KIYC: What’s next for the NJSPCA after being stripped of authority?
RELATED: Lawmakers vote to strip NJSPCA of its authority

The bill was inspired by a 15-month Kane In Your Corner investigation, followed by a scathing report by the New Jersey State Commission of Investigation. 

“I’m just happy the animals will finally be getting what they deserve,” said Collene Wronko, the leader of Reformers NJ, which led a grassroots effort to replace the NJSPCA.

The NJSPCA will be phased out over the next six months. County SPCAs will remain in existence, meaning that county animal shelters will be unaffected. The legislation was authored by now-retired Sen. Raymond Lesniak (D-Elizabeth) and passed the state Legislature on the last day of his 40-year legislative career. 

"A new day arrives for abused and abandoned animals in New Jersey, as law enforcement will do what law enforcement knows best: enforce the laws.

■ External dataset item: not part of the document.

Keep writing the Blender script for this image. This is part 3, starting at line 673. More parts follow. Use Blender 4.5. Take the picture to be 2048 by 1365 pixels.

And county SPCAs will be free to do what they do best: provide for and care for abused and abandoned animals," Lesniak said.

Lesniak credited the law to a Kane In Your Corner investigation, which began in the fall of 2016 and exposed numerous issues, including animal cruelty cases apparently sitting uninvestigated, no-bid contracts between the NJSPCA and companies owned by its board of trustees, and various other financial irregularities.

The push to remove the NJSPCA as the state’s “animal police” gathered additional steam in October, when the SCI issued a scathing report recommending it be dissolved.

The NJSPCA and its well-connected Trenton lobbying firm, MBI-Gluckshaw, had been aggressively opposing the legislation, but the NJSPCA may have dealt itself a fatal blow with a plan to use assumed names and anonymous emails to lobby lawmakers. The plan was outlined in an email from an NJSPCA trustee to more than 50 of the group’s law enforcement officers.